La gorge
De tout ce temps, les jambes avaient poursuivi leur basse besogne, repoussé alternativement le capiton, la douceur de l'abandon, la tentation de devenir un autre, quel qu'il fût, un peu avant l'heure fixée. J'ai laissé en plan mon bas de casse, mes petits travaux de prote lorsque le pli s'est précisé de part et d'autre, à égale distance, et qu'il fut évident que j'étais resté dans l'axe de la chaussée durant l'intermède où, en l'absence de repères, j'avais confié la direction de l'affaire aux extrémités dont j'avais perdu, avec le froid, la sensation, à rien, en quelque sorte.

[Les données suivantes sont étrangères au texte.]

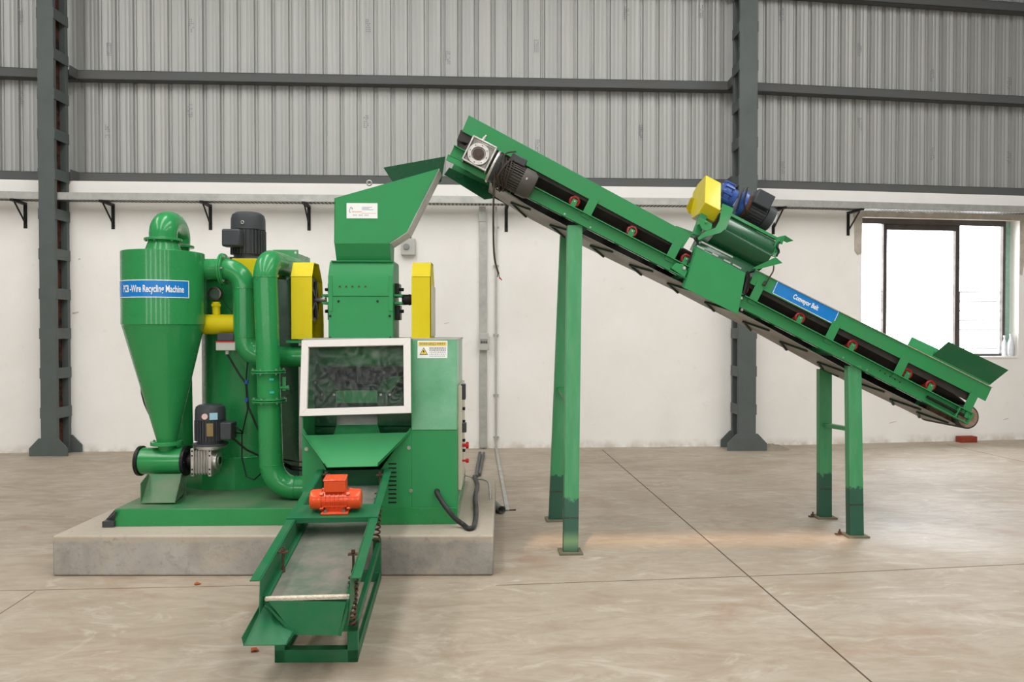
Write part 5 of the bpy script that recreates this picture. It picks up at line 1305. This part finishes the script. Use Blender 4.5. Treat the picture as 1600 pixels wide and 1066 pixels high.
P_ = smooth([CPX(776, 255, -.16), CPX(773, 275, -.16), CPX(771, 320, -.14), CPX(771, 370, -.14), CPX(773, 405, -.14), CPX(779, 428, -.14)])
mb.tube(P_, .0065, 8); mb.tube([CPX(779, 428, -.14), CPX(781, 436, -.14)], .003, 6); mb.tube([CPX(778, 427, -.14), CPX(777, 433, -.13)], .003, 6)
mb.tube(smooth([GP(ms0 + .10, mo_c - .05, .12), GP(ms0 + .05, mo_c - .09, .07), GP(ms0 + .05, mo_c - .1, .0)]), .005, 6)
part('coiled_cable', mb, COPR, hd, label='coiled brown cable with one end hanging down')
mb = MB().tube([CPX(781, 434, -.14), CPX(784, 438, -.14)], .004, 6); part('bare_wire_end', mb, REDL, hd)

# ---------------------------------------------------------------- magnetic separator over the conveyor
mg = thing('magnetic_separator', CPX(1115, 430, .2), 'green magnetic drum separator with a yellow belt guard, straddling the conveyor', 'magnetic separator')
sk_ = [SN(1088, 385, -.05), SN(1164, 426, -.05), SN(1152, 491, -.05), SN(1069, 450, -.05)]
part('skirt_plate', MB().prism([CP(s, -.05, n) for s, n in sk_], ctv * .005), GS, mg, .001)
part('skirt_flange', MB().prism([CPX(1088, 385, -.05), CPX(1084, 383, .0), CPX(1065, 448, .0), CPX(1069, 450, -.05)], cs * .005).prism([CPX(1164, 426, -.05), CPX(1159, 424, 0), CPX(1147, 489, .0), CPX(1152, 491, -.05)], cs * .005), GS, mg)
part('side_bracket', MB().prism([CPX(1049, 419, -.04), CPX(1056, 411, -.04), CPX(1068, 413, -.04), CPX(1074, 424, -.04), CPX(1070, 434, -.04)], ctv * .04), GS, mg, .002)
bolts(mg, [(CPX(1069, 419, -.045), -ctv, .009, .01), (CPX(1158, 466, -.03), -ctv, .007, .01), (CPX(1159, 484, -.03), -ctv, .007, .01)])
# drum
dr0, dr1 = SN(1118, 355, .0), SN(1196, 396, .0)
dn = (dr0[1] + dr1[1]) / 2; rD = .125
sd0, sd1 = SN(1116, 360)[0], SN(1203, 396)[0]
prof = []
mb = MB()
P_ = []
for k in range(23):
    q = R(60) + R(210) * k / 22
    P_.append((-math.cos(q - PI / 2) * 0 + .06 - rD * math.sin(q - R(30) + 0) , dn + rD * math.cos(q - R(30)) * .95))
P_ = [(.07 - rD * math.cos(R(a0_)), dn + rD * math.sin(R(a0_))) for a0_ in range(70, -91, -8)]
P_ = [(.42, dn + rD * .93)] + P_ + [(.42, dn - rD)]
mb.prism([CP(sd0, t_, n_) for t_, n_ in P_], cs * (sd1 - sd0))
part('drum_casing', mb, GX, mg, .001, 'glossy dark green drum casing', sharp=30)
part('top_rail', MB().bar(CP(sd0, .02, dn + rD + .006), CP(sd1 + .02, .02, dn + rD + .006), .03, .02, up=cn), G, mg, .001)
# end plates
mb = MB().prism([CPX(1129, 318, -.06), CPX(1145, 325, -.06), CPX(1133, 358, -.06), CPX(1126, 364, -.06), CPX(1100, 371, -.06), CPX(1092, 376, -.06), CPX(1090, 372, -.06), CPX(1102, 362, -.06), CPX(1118, 356, -.06), CPX(1124, 345, -.06)], ctv * .006)
mb.prism([CPX(1145, 325, -.06), CPX(1146, 328, -.06), CPX(1134, 360, -.06), CPX(1131, 357, -.06)], ctv * .12)
part('left_end_bracket', mb, G, mg, .001)
mb = MB()
bk_ = [CPX(1095, 340, -.05), CPX(1113, 350, -.05), CPX(1112, 357, -.05), CPX(1104, 361, -.05), CPX(1097, 358, -.05), CPX(1093, 350, -.05)]
mb.prism(bk_, ctv * .10); bolt(mb, CPX(1103, 348, -.052), -ctv, .007)
part('rounded_cheek', mb, G, mg, .002)
mb = MB().prism([CPX(1128, 331, -.04), CPX(1139, 327, -.04), CPX(1131, 352, -.04), CPX(1119, 355, -.04)], ctv * .06); part('chain_recess', mb, BLK, mg)
mb = MB().sheet([CPX(1214, 371, -.03), CPX(1227, 368, -.05), CPX(1239.5, 376, -.05), CPX(1229, 379, -.03)], .006).sheet([CPX(1214, 371, -.03), CPX(1227, 368, -.05), CPX(1222, 382, -.03), CPX(1212, 380, -.03)], .006)
mb.sheet([CPX(1176, 419, -.03), CPX(1212, 402, -.05), CPX(1222.5, 411, -.05), CPX(1184, 421, -.03)], .006).sheet([CPX(1212, 402, -.05), CPX(1219, 395, -.04), CPX(1217, 387, -.03), CPX(1205, 400, -.03)], .006)
mb.sheet([CPX(1204, 400, -.04), CPX(1216, 388, -.04), CPX(1219, 371, -.04), CPX(1213, 374, -.04), CPX(1208, 390, -.04)], .006)
part('right_end_bracket', mb, G, mg)
for P_, r__ in (([CPX(1218, 378, -.05), CPX(1214, 386, -.06), CPX(1217, 392, -.05), CPX(1213, 401, -.05)], .007),
                ([CPX(1103, 369, .0), CPX(1086, 372, -.03), CPX(1090, 380, -.03), CPX(1082, 398, -.02), CPX(1076, 410, -.02)], .009),
                ([CPX(1165, 425, -.03), CPX(1168, 433, -.03), CPX(1165, 448, -.02), CPX(1161, 462, -.02)], .02)):
    part('black_cable', MB().tube(smooth(P_), r__, 8), BLK, mg)
mb = MB().tube(smooth([CPX(1209, 415, -.04), CPX(1208, 424, -.04), CPX(1202, 434, -.03), CPX(1196, 444, -.02)]), .005, 8).cyl(CPX(1197, 440, -.02), CPX(1193, 446, -.02), .012, n=10)
part('hanging_wire', mb, COPR, mg)
# slots under the drum
part('slotted_plate', MB().sheet([CPX(1092, 372, .0), CPX(1186, 420, .0), CPX(1165, 427, -.045), CPX(1088, 386, -.045)], .004), GX, mg)
mb = MB()
for (u0, v0, u1, v1) in ((1089, 384, 1100, 390), (1113, 396, 1122, 401), (1131, 406, 1141, 411), (1145, 413, 1158, 420), (1096, 378, 1145, 402)):
    mb.bar(CPX(u0, v0, -.052), CPX(u1, v1, -.052), .004, .010, up=cn)
part('pale_slots', mb, GALV, mg)
part('mounting_post', MB().bar(CPX(1087, 368, .03), CPX(1101, 330, .03), .045, .05, up=cs), GC, mg, .002)
for u_, v_ in ((1066, 380), (1192, 440)):
    s_ = SN(u_, v_)[0]; part('mounting_post', MB().bar(CP(s_, W + .02, .05), CP(s_, W + .02, dn - .02), .045, .02, up=cs), GC, mg, .002)
    part('mounting_arm', MB().bar(CP(s_, W + .01, dn - .02), CP(sd0 if u_ < 1100 else sd1, .38, dn - .02), .03, .04, up=cn), GC, mg, .002)
# yellow guard
gp = [(1096, 270, .12), (1086, 285, .30), (1079.5, 299, .36), (1082, 331, .34), (1087, 345, .22), (1094.5, 336, .02), (1103, 317, -.05)]
P3 = [CPX(u, v, t_) for u, v, t_ in gp]
sm = sum(SN(u, v, t_)[0] for u, v, t_ in gp) / len(gp)
P3 = [p + cs * ((sm - (p - CO).dot(cs)) * .5) for p in P3]
part('belt_guard', MB().prism(P3, cs * .125), Y2, mg, .004, 'yellow belt guard')
part('guard_tab', MB().prism([CPX(1072, 325, .3), CPX(1080, 308, .3), CPX(1086, 330, .3), CPX(1076, 333, .3)], cs * .03), Y2, mg)
# motor and blue gearbox
def mp(u, v, t_): return CPX(u, v, t_)
m0 = mp(1128, 305, .22); 
part('gearbox', MB().lathe(m0 - cs * .03, cs, [(0, .075), (.02, .10), (.06, .10), (.065, .085), (.12, .08)], 28), BLUE, mg, .002, 'blue gearbox')
mb = MB()
for k in range(12): q = 2 * PI * k / 12; e = ctv * math.cos(q) + cn * math.sin(q); mb.obox(m0 + cs * .01 + e * .102, cs * .07, e * .014, e.cross(cs) * .02)
part('gearbox_ribs', mb, BLUE, mg, .002)
part('gearbox_collar', MB().lathe(m0 + cs * .13, cs, [(0, .07), (.01, .105), (.035, .105), (.036, .06)], 28), BLUE, mg, .002, 'blue flange collar')
part('motor_flange', MB().lathe(m0 + cs * .165, cs, [(0, .06), (.001, .10), (.016, .10), (.05, .08)], 28), RUST, mg)
m1 = m0 + cs * .2
mb = MB().lathe(m1, cs, [(0, .078), (.14, .078)], 28)
for k in range(26): q = 2 * PI * k / 26; e = ctv * math.cos(q) + cn * math.sin(q); mb.obox(m1 + cs * .07 + e * .082, cs * .12, e * .016, e.cross(cs) * .006)
part('motor_body', mb, GREY, mg)
part('fan_cover', MB().lathe(m1 + cs * .14, cs, [(0, .093), (.06, .092), (.075, .07), (.075, .01)], 28), GREY, mg)
part('terminal_box', MB().obox(m1 + cs * .06 - ctv * .08 + cn * .075, cs * .13, ctv * .10, cn * .11), GREY, mg, .008)
part('motor_wires', MB().tube(smooth([m0 + cs * .12 - ctv * .1 + cn * .1, m0 + cs * .13 - ctv * .13 - cn * .0, m0 + cs * .17 - ctv * .13 - cn * .06, m0 + cs * .25 - ctv * .12 - cn * .10]), .006, 8).tube(smooth([m0 + cs * .1 - ctv * .08 + cn * .09, m0 + cs * .10 - ctv * .12, m0 + cs * .12 - ctv * .12 - cn * .1]), .006, 8), BLK, mg)

# ---------------------------------------------------------------- small things on the floor
q = AZ(1510, 691, 0)
solo('brick', MB().obox(q + ZA * .038, V((.23, .03, 0)), V((-.012, .10, 0)), ZA * .076), BRK, 'single red brick on the floor at the wall, below the conveyor tail', 'brick', None, .004)
for (u, v, lb_) in ((308, 914, 'dry red leaf on the floor in front of the plinth, left of the feeder'), (397, 1019, 'crumpled red leaf on the floor beside the feeder spout')):
    q = AZ(u, v, 0); mb = MB()
    pts_ = [q + V((math.cos(t_) * r1, math.sin(t_) * r1 * .8, .006 + random.uniform(0, .012))) for t_, r1 in ((0, .022), (.9, .014), (1.8, .02), (2.9, .016), (4.0, .018), (5.2, .012))]
    mb.prism(pts_, (0, 0, -.004)); solo('dry_leaf', mb, LEAF, lb_, 'leaf')
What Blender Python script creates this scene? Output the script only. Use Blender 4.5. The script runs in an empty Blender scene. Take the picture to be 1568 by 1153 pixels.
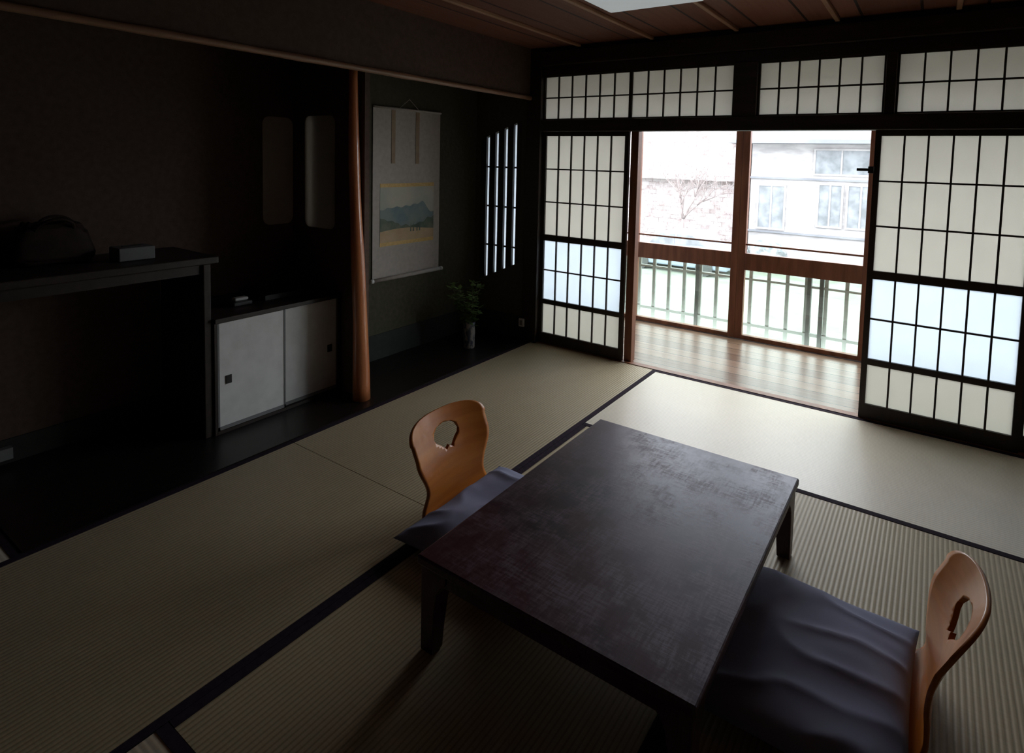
import bpy, bmesh, math, random
from mathutils import Vector, Matrix, noise
random.seed(4)
S=1.2   # everything is modelled in half-ken based units, scaled to metres at the end
scn=bpy.context.scene
scn.view_settings.view_transform='Standard'
# ------------------------------------------------------------------ materials
def newmat(name):
    m=bpy.data.materials.new(name); m.use_nodes=True
    nt=m.node_tree; nt.nodes.clear()
    out=nt.nodes.new('ShaderNodeOutputMaterial')
    return m,nt,out
def N(nt,t,**kw):
    n=nt.nodes.new(t)
    for k,v in kw.items():
        if k in n.inputs.keys(): n.inputs[k].default_value=v
        else: setattr(n,k,v)
    return n
def c4(c): return (c[0],c[1],c[2],1)
def pmat(name,col,col2=None,rough=.6,scale=(6,6,6),detail=5,bump=0,bscale=None,spec=.5,coat=0,metal=0,contrast=(.35,.65),rough2=None):
    m,nt,out=newmat(name)
    b=N(nt,'ShaderNodeBsdfPrincipled'); nt.links.new(b.outputs[0],out.inputs[0])
    b.inputs['Roughness'].default_value=rough; b.inputs['Metallic'].default_value=metal
    b.inputs['Specular IOR Level'].default_value=spec; b.inputs['Coat Weight'].default_value=coat
    tc=N(nt,'ShaderNodeTexCoord'); mp=N(nt,'ShaderNodeMapping'); mp.inputs['Scale'].default_value=scale
    nt.links.new(tc.outputs['Object'],mp.inputs[0])
    no=N(nt,'ShaderNodeTexNoise',Scale=1.0,Detail=detail); nt.links.new(mp.outputs[0],no.inputs['Vector'])
    cr=N(nt,'ShaderNodeValToRGB'); cr.color_ramp.elements[0].position=contrast[0]; cr.color_ramp.elements[1].position=contrast[1]
    cr.color_ramp.elements[0].color=c4(col); cr.color_ramp.elements[1].color=c4(col2 or col)
    nt.links.new(no.outputs[0],cr.inputs[0]); nt.links.new(cr.outputs[0],b.inputs['Base Color'])
    if rough2 is not None:
        mr=N(nt,'ShaderNodeMapRange'); mr.inputs[1].default_value=.35; mr.inputs[2].default_value=.65
        mr.inputs[3].default_value=rough; mr.inputs[4].default_value=rough2
        nt.links.new(no.outputs[0],mr.inputs[0]); nt.links.new(mr.outputs[0],b.inputs['Roughness'])
    if bump:
        bp=N(nt,'ShaderNodeBump',Strength=bump,Distance=.01)
        nt.links.new(no.outputs[0],bp.inputs['Height']); nt.links.new(bp.outputs[0],b.inputs['Normal'])
    return m
def tatami(name,axis):
    """axis: ribs run along this axis"""
    m,nt,out=newmat(name)
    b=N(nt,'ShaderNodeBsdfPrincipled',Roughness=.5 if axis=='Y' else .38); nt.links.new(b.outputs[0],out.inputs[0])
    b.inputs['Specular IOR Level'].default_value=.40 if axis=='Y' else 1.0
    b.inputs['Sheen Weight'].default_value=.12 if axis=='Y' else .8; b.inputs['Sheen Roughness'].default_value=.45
    tc=N(nt,'ShaderNodeTexCoord')
    w=N(nt,'ShaderNodeTexWave',wave_type='BANDS',bands_direction='X' if axis=='Y' else 'Y',Scale=23,Distortion=.25)
    w.inputs['Detail Scale'].default_value=8
    nt.links.new(tc.outputs['Object'],w.inputs['Vector'])
    mp=N(nt,'ShaderNodeMapping'); mp.inputs['Scale'].default_value=(18,190,1) if axis=='Y' else (190,18,1)
    nt.links.new(tc.outputs['Object'],mp.inputs[0])
    no=N(nt,'ShaderNodeTexNoise',Scale=1.0,Detail=3); nt.links.new(mp.outputs[0],no.inputs['Vector'])
    big=N(nt,'ShaderNodeTexNoise',Scale=1.6,Detail=3); nt.links.new(tc.outputs['Object'],big.inputs['Vector'])
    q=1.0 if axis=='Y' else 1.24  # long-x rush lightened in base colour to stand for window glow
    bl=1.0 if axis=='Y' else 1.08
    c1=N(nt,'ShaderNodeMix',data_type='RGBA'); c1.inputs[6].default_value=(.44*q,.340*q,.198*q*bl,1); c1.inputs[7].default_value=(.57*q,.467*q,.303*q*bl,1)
    nt.links.new(no.outputs[0],c1.inputs[0])
    c2=N(nt,'ShaderNodeMix',data_type='RGBA',blend_type='MULTIPLY'); c2.inputs[0].default_value=1
    cr=N(nt,'ShaderNodeValToRGB'); cr.color_ramp.elements[0].color=(.62,.59,.54,1) if axis=='Y' else (.8,.79,.77,1); cr.color_ramp.elements[1].position=.45
    nt.links.new(w.outputs[1],cr.inputs[0])
    nt.links.new(c1.outputs[2],c2.inputs[6]); nt.links.new(cr.outputs[0],c2.inputs[7])
    c3=N(nt,'ShaderNodeMix',data_type='RGBA',blend_type='MULTIPLY'); c3.inputs[0].default_value=1
    cr2=N(nt,'ShaderNodeValToRGB'); cr2.color_ramp.elements[0].color=(.87,.87,.84,1); cr2.color_ramp.elements[0].position=.3;cr2.color_ramp.elements[1].position=.7
    nt.links.new(big.outputs[0],cr2.inputs[0]); nt.links.new(c2.outputs[2],c3.inputs[6]); nt.links.new(cr2.outputs[0],c3.inputs[7])
    nt.links.new(c3.outputs[2],b.inputs['Base Color'])
    bp=N(nt,'ShaderNodeBump',Strength=.30 if axis=='Y' else .12,Distance=.004); nt.links.new(w.outputs[1],bp.inputs['Height'])
    nt.links.new(bp.outputs[0],b.inputs['Normal'])
    return m
def boards(name,ca,cb,rough,bw,axis,gap=(.02,.01,.008)):
    """planks running along axis, bw = plank width"""
    m,nt,out=newmat(name)
    b=N(nt,'ShaderNodeBsdfPrincipled',Roughness=rough); nt.links.new(b.outputs[0],out.inputs[0])
    tc=N(nt,'ShaderNodeTexCoord'); sx=N(nt,'ShaderNodeSeparateXYZ'); nt.links.new(tc.outputs['Object'],sx.inputs[0])
    dv=N(nt,'ShaderNodeMath',operation='DIVIDE'); dv.inputs[1].default_value=bw
    nt.links.new(sx.outputs[1 if axis=='X' else 0],dv.inputs[0])
    fr=N(nt,'ShaderNodeMath',operation='FRACT'); nt.links.new(dv.outputs[0],fr.inputs[0])
    fl=N(nt,'ShaderNodeMath',operation='FLOOR'); nt.links.new(dv.outputs[0],fl.inputs[0])
    wn=N(nt,'ShaderNodeTexWhiteNoise',noise_dimensions='1D'); nt.links.new(fl.outputs[0],wn.inputs['W'])
    mp=N(nt,'ShaderNodeMapping'); mp.inputs['Scale'].default_value=(2,45,1) if axis=='X' else (45,2,1)
    nt.links.new(tc.outputs['Object'],mp.inputs[0])
    no=N(nt,'ShaderNodeTexNoise',Scale=1.0,Detail=5); nt.links.new(mp.outputs[0],no.inputs['Vector'])
    ad=N(nt,'ShaderNodeMath',operation='ADD'); nt.links.new(no.outputs[0],ad.inputs[0])
    ml=N(nt,'ShaderNodeMath',operation='MULTIPLY_ADD'); ml.inputs[1].default_value=.5; ml.inputs[2].default_value=-.25
    nt.links.new(wn.outputs[0],ml.inputs[0]); nt.links.new(ml.outputs[0],ad.inputs[1])
    cr=N(nt,'ShaderNodeValToRGB'); cr.color_ramp.elements[0].color=c4(ca); cr.color_ramp.elements[1].color=c4(cb)
    cr.color_ramp.elements[0].position=.25; cr.color_ramp.elements[1].position=.75
    nt.links.new(ad.outputs[0],cr.inputs[0])
    gt=N(nt,'ShaderNodeMath',operation='LESS_THAN'); gt.inputs[1].default_value=.05; nt.links.new(fr.outputs[0],gt.inputs[0])
    mx=N(nt,'ShaderNodeMix',data_type='RGBA'); nt.links.new(gt.outputs[0],mx.inputs[0]); nt.links.new(cr.outputs[0],mx.inputs[6]); mx.inputs[7].default_value=c4(gap)
    nt.links.new(mx.outputs[2],b.inputs['Base Color'])
    bp=N(nt,'ShaderNodeBump',Strength=.4,Distance=.004,invert=True); nt.links.new(gt.outputs[0],bp.inputs['Height']); nt.links.new(bp.outputs[0],b.inputs['Normal'])
    return m
def paper(name,col,tr,df=.35):
    m,nt,out=newmat(name)
    t=N(nt,'ShaderNodeBsdfTranslucent'); d=N(nt,'ShaderNodeBsdfDiffuse')
    tc=N(nt,'ShaderNodeTexCoord'); no=N(nt,'ShaderNodeTexNoise',Scale=9,Detail=8); nt.links.new(tc.outputs['Object'],no.inputs['Vector'])
    cr=N(nt,'ShaderNodeValToRGB'); cr.color_ramp.elements[0].color=c4([x*.93 for x in col]); cr.color_ramp.elements[1].color=c4(col)
    nt.links.new(no.outputs[0],cr.inputs[0]); nt.links.new(cr.outputs[0],t.inputs[0]); d.inputs[0].default_value=c4([x*.8 for x in col])
    mx=N(nt,'ShaderNodeMixShader'); mx.inputs[0].default_value=df
    nt.links.new(t.outputs[0],mx.inputs[1]); nt.links.new(d.outputs[0],mx.inputs[2]); nt.links.new(mx.outputs[0],out.inputs[0])
    return m
def glass(name,tint=(1,1,1),refl=.06):
    m,nt,out=newmat(name)
    t=N(nt,'ShaderNodeBsdfTransparent'); t.inputs[0].default_value=c4(tint); g=N(nt,'ShaderNodeBsdfGlossy',Roughness=.02)
    mx=N(nt,'ShaderNodeMixShader'); mx.inputs[0].default_value=refl
    nt.links.new(t.outputs[0],mx.inputs[1]); nt.links.new(g.outputs[0],mx.inputs[2]); nt.links.new(mx.outputs[0],out.inputs[0])
    return m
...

De son premier livre en 1984 (le publiant, encouragé par Jacques Réda et Pascal Quignard) révélant une écriture exigeante à ses plus récents essais dotés d'une poétique conviction, Pierre Bergounioux, jamais loin de la Haute-Corrèze où il grandit, est devenu une des figures essentielles du paysage littéraire français. La gorge s'inscrit dans son oeuvre comme un texte singulier et capital :
Il rejoint ses écrits d'inspiration autobiographique où le sujet est soumis au chaos du temps. Son passage y est une déchirure métamorphosant l'être, les territoires de l'enfance et la société toute entière des toits aux racines. Quittant les reliefs qui l'entourent depuis toujours, un homme embarque à bord d'un train pour mener, au long des rails, une ultime bataille contre l'avenir et le passé. Le verbe de Bergounioux y est à son apogée et entretient une méditation lancée à toute allure dans les méandres de l'esprit. Le voyage dévoile une poésie infernale où la réflexion embrasse chaque détail de l'âme du narrateur et chaque bribe du paysage. Le personnage, miroir du lecteur, ne peut s'en sortir sans vertige.